Bolu municipality builds road inside Hizmet affiliated Fatih College’s garden

Construction has begun on a road that will cut through the campus of Fatih College despite the presence of wide, open lots surrounding the school. (Photo: Today's Zaman)
Construction has begun on a road that will cut through the campus of Fatih College despite the presence of wide, open lots surrounding the school. (Photo: Today's Zaman)


Date posted: August 11, 2014

The Bolu Municipality, Turkey, having previously closed down two schools belonging to businesspeople affiliated with the faith-based Hizmet movement in early July, has now constructed a road inside the garden of Fatih College, a high school, despite the fact that the school is surrounded by empty plots of land and no residential area exists around the school.

Local residents, angered by the municipality’s arbitrary decision to construct an unnecessary road inside the college’s garden, called on the municipality to abandon the unreasonable decision and to spend tax-payers’ money on more appropriate projects. 

The municipality hung a sign in front of the sealed schools in July claiming that the buildings were not licensed and did not follow municipality-approved plans. Bolu Mayor Alaaddin Yılmaz argued that his municipality had to take action against unlicensed buildings and that the closures were not linked to a government policy against the Hizmet movement. 

However, the municipality’s latest move of constructing a road that no residents will able to use due to its location in the college’s garden has contradicted Yılmaz’s former statements, which claimed that there was no intimidation campaign against Hizmet-affiliated schools and institutions. 

When reporters, speaking on the decision to shut down the schools, asked whether the municipality’s decisions against the schools had any link to the government’s ongoing campaign against the Hizmet movement, the mayor said, “It would be wrong to perceive our decisions as a step against the Hizmet community.” 

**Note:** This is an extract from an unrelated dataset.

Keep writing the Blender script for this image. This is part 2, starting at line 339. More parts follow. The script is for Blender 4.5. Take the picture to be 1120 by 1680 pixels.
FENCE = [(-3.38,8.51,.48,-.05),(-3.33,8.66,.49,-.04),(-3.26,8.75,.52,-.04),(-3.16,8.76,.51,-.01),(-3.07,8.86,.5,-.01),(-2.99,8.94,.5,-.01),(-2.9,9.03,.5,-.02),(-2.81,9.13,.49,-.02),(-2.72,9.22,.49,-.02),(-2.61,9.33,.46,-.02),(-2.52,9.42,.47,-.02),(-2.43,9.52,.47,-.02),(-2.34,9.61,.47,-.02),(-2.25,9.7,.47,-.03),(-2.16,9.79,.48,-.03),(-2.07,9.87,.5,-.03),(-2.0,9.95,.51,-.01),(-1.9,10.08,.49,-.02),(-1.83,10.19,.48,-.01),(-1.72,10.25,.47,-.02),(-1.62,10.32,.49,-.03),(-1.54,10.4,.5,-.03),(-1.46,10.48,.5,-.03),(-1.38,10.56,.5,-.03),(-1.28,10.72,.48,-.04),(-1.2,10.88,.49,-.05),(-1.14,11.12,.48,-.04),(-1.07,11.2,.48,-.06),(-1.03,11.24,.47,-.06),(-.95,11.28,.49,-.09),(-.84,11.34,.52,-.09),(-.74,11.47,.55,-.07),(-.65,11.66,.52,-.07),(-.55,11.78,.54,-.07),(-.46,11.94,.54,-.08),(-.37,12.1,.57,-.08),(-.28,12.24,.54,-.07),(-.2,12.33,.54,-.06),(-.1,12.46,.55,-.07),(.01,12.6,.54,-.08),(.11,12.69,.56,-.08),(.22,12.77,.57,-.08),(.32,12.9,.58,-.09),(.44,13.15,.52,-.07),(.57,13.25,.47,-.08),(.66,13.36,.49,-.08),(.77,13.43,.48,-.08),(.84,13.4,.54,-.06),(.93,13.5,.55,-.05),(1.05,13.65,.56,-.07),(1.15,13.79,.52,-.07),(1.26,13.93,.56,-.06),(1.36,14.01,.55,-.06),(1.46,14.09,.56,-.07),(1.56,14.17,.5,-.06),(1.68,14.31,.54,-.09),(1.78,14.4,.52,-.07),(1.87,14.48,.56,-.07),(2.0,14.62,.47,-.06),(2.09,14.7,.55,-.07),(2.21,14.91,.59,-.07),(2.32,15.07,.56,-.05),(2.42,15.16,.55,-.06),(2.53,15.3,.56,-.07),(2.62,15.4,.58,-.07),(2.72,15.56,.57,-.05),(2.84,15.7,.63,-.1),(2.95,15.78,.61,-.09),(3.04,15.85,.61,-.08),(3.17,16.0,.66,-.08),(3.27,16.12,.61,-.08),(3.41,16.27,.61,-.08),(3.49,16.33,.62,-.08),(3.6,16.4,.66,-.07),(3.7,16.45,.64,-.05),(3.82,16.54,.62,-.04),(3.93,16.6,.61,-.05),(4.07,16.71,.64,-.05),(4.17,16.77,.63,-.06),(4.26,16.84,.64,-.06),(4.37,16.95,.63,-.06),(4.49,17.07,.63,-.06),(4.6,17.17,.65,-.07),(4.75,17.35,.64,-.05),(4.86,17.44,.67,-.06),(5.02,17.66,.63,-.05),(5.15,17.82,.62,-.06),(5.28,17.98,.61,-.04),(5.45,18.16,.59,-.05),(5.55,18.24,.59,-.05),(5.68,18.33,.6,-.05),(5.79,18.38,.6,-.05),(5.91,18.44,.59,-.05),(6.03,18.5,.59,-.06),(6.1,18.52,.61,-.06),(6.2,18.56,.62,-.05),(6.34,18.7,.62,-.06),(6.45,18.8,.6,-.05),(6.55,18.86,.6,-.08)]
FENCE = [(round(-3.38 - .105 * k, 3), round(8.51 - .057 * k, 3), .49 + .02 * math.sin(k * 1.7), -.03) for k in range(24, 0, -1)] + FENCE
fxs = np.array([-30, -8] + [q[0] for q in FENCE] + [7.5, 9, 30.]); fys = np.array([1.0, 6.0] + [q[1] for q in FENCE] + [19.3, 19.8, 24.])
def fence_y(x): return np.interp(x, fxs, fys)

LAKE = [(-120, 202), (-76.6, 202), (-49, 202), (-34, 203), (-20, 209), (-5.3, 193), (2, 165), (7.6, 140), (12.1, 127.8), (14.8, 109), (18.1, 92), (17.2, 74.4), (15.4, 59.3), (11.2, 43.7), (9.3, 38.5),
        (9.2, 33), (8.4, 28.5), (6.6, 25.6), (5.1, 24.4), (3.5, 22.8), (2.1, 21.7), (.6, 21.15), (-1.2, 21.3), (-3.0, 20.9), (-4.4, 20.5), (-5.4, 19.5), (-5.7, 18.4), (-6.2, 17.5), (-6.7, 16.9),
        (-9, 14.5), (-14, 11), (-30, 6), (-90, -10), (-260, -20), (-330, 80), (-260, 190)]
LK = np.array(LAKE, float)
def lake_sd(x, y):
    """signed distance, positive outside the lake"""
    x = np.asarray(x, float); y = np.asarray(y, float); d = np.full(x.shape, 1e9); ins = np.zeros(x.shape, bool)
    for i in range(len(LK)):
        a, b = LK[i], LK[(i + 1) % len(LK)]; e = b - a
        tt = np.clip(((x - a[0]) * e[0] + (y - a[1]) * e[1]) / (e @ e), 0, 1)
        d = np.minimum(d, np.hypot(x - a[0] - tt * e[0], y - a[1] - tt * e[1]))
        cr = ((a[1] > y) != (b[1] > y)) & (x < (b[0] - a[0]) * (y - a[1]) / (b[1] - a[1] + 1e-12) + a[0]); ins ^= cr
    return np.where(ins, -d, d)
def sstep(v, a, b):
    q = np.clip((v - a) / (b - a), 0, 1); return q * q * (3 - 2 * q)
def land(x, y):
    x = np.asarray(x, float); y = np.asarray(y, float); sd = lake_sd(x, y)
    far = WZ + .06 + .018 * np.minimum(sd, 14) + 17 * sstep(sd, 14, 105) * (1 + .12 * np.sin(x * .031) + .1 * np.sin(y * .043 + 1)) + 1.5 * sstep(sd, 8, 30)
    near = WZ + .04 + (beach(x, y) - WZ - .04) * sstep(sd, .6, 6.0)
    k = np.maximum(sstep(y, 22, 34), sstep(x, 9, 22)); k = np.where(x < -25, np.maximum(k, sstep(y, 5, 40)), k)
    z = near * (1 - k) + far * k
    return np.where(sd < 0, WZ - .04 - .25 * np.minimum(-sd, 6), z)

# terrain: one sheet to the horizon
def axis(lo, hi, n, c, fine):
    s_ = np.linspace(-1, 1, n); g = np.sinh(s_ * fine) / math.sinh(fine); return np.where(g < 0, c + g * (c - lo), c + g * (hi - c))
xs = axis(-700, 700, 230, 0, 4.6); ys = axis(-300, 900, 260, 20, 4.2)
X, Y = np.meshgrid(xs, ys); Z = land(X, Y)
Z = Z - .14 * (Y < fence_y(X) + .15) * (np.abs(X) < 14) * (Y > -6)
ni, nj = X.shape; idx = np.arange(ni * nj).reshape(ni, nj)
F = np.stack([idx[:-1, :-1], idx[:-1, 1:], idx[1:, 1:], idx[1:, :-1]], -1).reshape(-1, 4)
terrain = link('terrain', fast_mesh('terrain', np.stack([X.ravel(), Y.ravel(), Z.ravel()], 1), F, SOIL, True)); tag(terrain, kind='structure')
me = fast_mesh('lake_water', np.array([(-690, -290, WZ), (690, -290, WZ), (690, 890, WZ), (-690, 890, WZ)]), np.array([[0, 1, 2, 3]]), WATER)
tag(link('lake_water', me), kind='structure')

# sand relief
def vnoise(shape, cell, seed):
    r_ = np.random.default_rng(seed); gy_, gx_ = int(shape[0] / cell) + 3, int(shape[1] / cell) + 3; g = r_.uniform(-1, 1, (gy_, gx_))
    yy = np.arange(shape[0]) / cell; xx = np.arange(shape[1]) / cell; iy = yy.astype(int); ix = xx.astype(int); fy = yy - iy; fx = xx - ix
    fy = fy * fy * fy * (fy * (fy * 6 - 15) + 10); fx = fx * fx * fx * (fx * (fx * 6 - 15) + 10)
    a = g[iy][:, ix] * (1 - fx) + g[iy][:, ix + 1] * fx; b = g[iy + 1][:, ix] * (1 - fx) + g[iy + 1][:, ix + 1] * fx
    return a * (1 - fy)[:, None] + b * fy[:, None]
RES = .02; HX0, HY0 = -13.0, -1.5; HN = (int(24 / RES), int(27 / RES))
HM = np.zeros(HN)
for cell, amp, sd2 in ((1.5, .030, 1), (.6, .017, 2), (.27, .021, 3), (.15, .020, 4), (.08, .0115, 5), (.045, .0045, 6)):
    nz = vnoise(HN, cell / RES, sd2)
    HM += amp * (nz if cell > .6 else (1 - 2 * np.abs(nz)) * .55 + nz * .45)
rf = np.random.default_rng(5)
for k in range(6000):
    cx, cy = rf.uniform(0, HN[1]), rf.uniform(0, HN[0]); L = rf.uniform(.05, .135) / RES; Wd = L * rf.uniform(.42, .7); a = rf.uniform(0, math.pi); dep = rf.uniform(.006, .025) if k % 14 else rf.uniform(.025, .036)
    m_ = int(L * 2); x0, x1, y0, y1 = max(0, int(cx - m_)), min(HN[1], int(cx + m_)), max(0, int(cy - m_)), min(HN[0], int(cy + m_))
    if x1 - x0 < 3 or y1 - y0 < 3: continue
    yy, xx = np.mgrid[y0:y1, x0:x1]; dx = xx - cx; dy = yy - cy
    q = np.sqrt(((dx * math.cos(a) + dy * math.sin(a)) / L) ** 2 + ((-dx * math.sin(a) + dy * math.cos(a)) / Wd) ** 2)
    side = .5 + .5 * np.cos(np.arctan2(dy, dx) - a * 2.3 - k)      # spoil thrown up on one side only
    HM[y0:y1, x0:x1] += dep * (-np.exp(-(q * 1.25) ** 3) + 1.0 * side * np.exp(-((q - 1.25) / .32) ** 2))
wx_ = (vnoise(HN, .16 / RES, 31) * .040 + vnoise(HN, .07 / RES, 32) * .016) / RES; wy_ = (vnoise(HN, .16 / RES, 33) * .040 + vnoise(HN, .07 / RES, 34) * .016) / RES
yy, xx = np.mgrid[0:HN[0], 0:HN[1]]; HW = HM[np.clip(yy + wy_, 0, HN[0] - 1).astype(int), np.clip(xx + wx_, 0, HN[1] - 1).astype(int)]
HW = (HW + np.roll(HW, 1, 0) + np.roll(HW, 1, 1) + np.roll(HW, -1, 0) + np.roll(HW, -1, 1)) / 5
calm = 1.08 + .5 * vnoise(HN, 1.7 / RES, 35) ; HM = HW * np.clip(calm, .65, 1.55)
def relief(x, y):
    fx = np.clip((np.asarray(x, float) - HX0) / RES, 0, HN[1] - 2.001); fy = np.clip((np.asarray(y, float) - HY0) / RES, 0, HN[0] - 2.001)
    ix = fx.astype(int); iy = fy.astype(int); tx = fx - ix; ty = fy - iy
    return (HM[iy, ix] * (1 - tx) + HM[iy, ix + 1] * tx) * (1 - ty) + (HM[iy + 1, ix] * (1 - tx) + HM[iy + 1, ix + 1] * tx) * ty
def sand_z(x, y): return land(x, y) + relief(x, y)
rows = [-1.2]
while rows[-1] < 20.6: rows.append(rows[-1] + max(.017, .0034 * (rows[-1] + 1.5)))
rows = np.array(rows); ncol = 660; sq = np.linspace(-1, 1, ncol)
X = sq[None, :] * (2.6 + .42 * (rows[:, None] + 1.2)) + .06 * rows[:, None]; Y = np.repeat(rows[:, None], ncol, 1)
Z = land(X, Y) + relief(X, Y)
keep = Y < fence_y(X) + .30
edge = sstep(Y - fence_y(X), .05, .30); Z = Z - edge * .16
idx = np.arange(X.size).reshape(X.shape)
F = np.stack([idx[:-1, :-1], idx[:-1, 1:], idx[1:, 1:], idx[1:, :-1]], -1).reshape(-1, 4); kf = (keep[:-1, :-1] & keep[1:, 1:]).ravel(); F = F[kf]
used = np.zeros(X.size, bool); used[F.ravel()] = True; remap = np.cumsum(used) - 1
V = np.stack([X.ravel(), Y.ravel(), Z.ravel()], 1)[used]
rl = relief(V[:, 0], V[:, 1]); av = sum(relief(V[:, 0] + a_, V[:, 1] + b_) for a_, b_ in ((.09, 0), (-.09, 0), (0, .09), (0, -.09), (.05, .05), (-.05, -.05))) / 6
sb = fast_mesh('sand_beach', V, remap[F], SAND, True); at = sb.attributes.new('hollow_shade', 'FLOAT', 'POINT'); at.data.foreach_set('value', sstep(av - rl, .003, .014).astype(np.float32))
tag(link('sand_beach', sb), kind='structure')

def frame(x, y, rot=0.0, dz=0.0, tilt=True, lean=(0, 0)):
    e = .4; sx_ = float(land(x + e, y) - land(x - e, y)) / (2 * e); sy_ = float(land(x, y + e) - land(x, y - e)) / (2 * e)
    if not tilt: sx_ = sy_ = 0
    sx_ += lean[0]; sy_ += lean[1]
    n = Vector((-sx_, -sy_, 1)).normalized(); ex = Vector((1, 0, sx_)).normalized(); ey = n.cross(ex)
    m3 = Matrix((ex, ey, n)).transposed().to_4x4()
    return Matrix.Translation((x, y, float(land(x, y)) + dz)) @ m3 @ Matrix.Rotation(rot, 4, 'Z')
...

 The closed schools are close to the Hizmet movement, which is inspired by Turkish Islamic scholar Fethullah Gülen. Prime Minister Recep Tayyip Erdoğan has accused the Hizmet movement of being behind a massive corruption investigation that implicated members of his family, inner circle and four then-Cabinet ministers. He claims that the investigation was an attempt to overthrow his Justice and Development Party (AK Party) government, although the prime minister has not been able to produce any evidence to justify his claims. 

The municipality’s construction equipment first demolished the wall around the school and then started to construct a road in the middle of its garden. Without having informed the school authorities about the planned construction, the municipal workers also cut down the school’s basketball hoops, causing astonishment among the school’s management and staff as well as local people, who are not in need of such a road inside the school’s garden. 

In May, the prime minister publicly advised AK Party supporters not to send their children to schools affiliated with the Hizmet movement. “We will not even give water to them [Hizmet members],” he vowed. 

More recently, the prime minister ordered officials at AK Party-run municipalities to seize land and buildings belonging to the Hizmet movement by any means. 

The closure of two Hizmet-affiliated schools in Bolu in July followed similar moves in other parts of Turkey. In early June, the İstanbul Metropolitan Municipality stopped the construction of an education complex on privately owned land on the pretext that the land would be used as a green area and meeting point in the event of an earthquake. The municipality, however, failed to obtain the required approval from other authorities in the province to halt the construction of the education complex. They said the complex belonged to Fetih Eğitim İşletmeleri (Fetih Educational Operations), which has close ties to the Hizmet movement. 

On April 21 of this year, municipal police sent by the İstanbul Metropolitan Municipality blocked access to the building under construction, citing no justification. On June 6, the municipality took action to turn the land on which the education complex was being built into a green area and attempted to seize the land. For land to be turned into a green area, the municipality needs the approval of the İstanbul Waterworks Authority (İSKİ), the İstanbul Metropolitan Municipality Transportation Coordination Center (UKOME) and the Earthquake and Soil Inspection Directorate (DZİM). In the case of Fatih College, however, the municipality had not consulted with any of those institutions.

Speaking with Today’s Zaman about the municipality’s odd initiative to construct a road inside the college’s garden, Hakan Çakır, a parent of a student attending the college, criticized the municipality, saying: “It is very saddening to witness such intimidation, as the school has no intention but to serve students and give them a good education. It is a tragicomic incident. The road ends inside the school’s garden, it is a dead-end road. I am sure that even the workers who are taking part in the construction of the road have not constructed something like this before.”

The municipality, also in July, removed a sign advertising the Fem prep school in İstanbul’s Mecidiyeköy district, which helps students prepare for university entrance exams. The municipality claimed that the school had violated the municipality’s advertising regulations. The school, however, said the municipality had approved the advertisement, for which all taxes had already been paid. It also said the real reason behind the municipality’s decision was that Fem is affiliated with the Hizmet movement. The school filed a complaint against the municipality with the İstanbul Prosecutor’s Office, arguing that its advert had been removed for no apparent reason.